Before you connect a source, check out the sources documentation. See what kind of credentials you will need to enable the source. Different sources require different levels of permissioning.

Next, you’ll also need to get the credentials for your warehouse.

Once you have the necessary credentials (or are logged in to OAuth for your cloud source), you should be ready to go! Go to the “sources catalog” in the app, choose your preferred source and you will be prompted to enter your credentials or OAuth. Then, go to the “warehouses” tab and enter the credentials for your warehouse if you don’t already have one connected to Segment.

Based on your plan, you will be able to schedule a certain number of syncs per day. We suggest setting these up so your dashboards and reports are fresh for reporting, but not at the same time of day that a lot of people are querying your database.

How do I handle common cloud source errors?

The most common reasons why sources will have trouble is due to authentication or permission issues. When the issue is authentication-related, you’ll see a connection error in your source run pane that tells you that access was denied. In these cases, we’ll quit the process early and not make any further attempts on any collections.

When you successfully authenticate but your user lacks requisite permissions (for example, if you use an agent login instead of an administrator for Zendesk), we will make an effort to pull each collection and report errors on a per-collection basis that let you know why your source runs are failing. This is because sometimes permission based denials are scoped to specific resources from the upstream tool.

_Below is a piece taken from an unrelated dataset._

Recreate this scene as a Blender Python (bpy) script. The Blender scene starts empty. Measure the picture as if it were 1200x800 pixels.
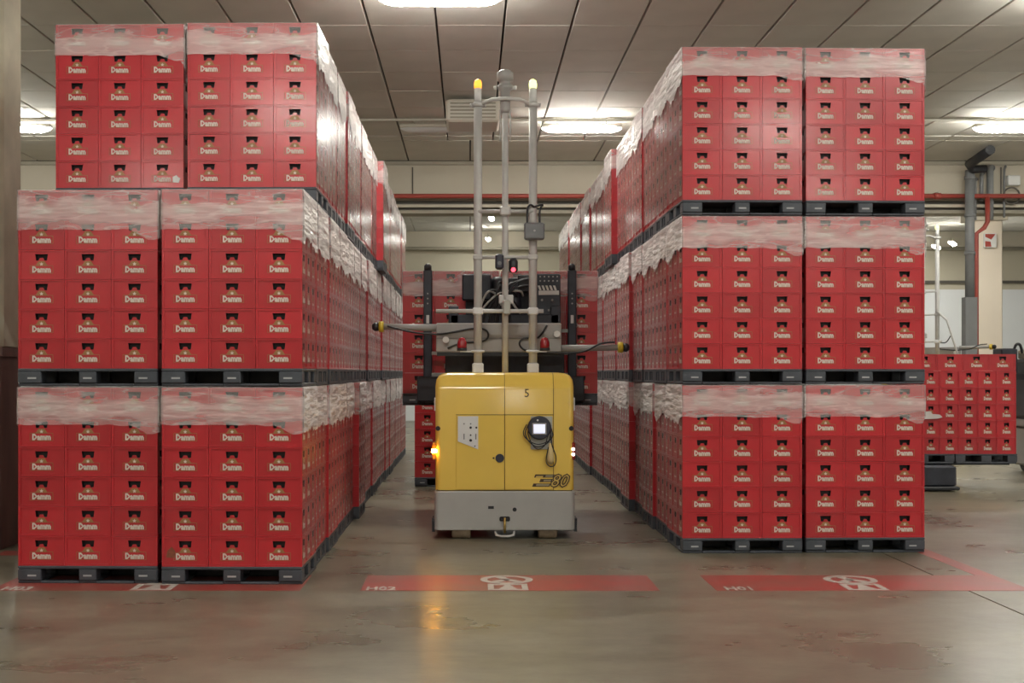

We try to make the errors that are surfaced directly in the UI clear enough to negate the need for a document like this, so if it’s not clear what to do to remediate the errors from the UI, please contact support and let them know.

Sometimes, when the sync job fails due to an unhandled error or is mysteriously hanging for too long, we’ll kill the job and report a failure with instructions to contact support. When this happens, our support and engineering teams have already been notified of the failure and have the complete set of logs to set about debugging and remediating the issue, but please don’t hesitate to get in touch so they can keep you in the loop!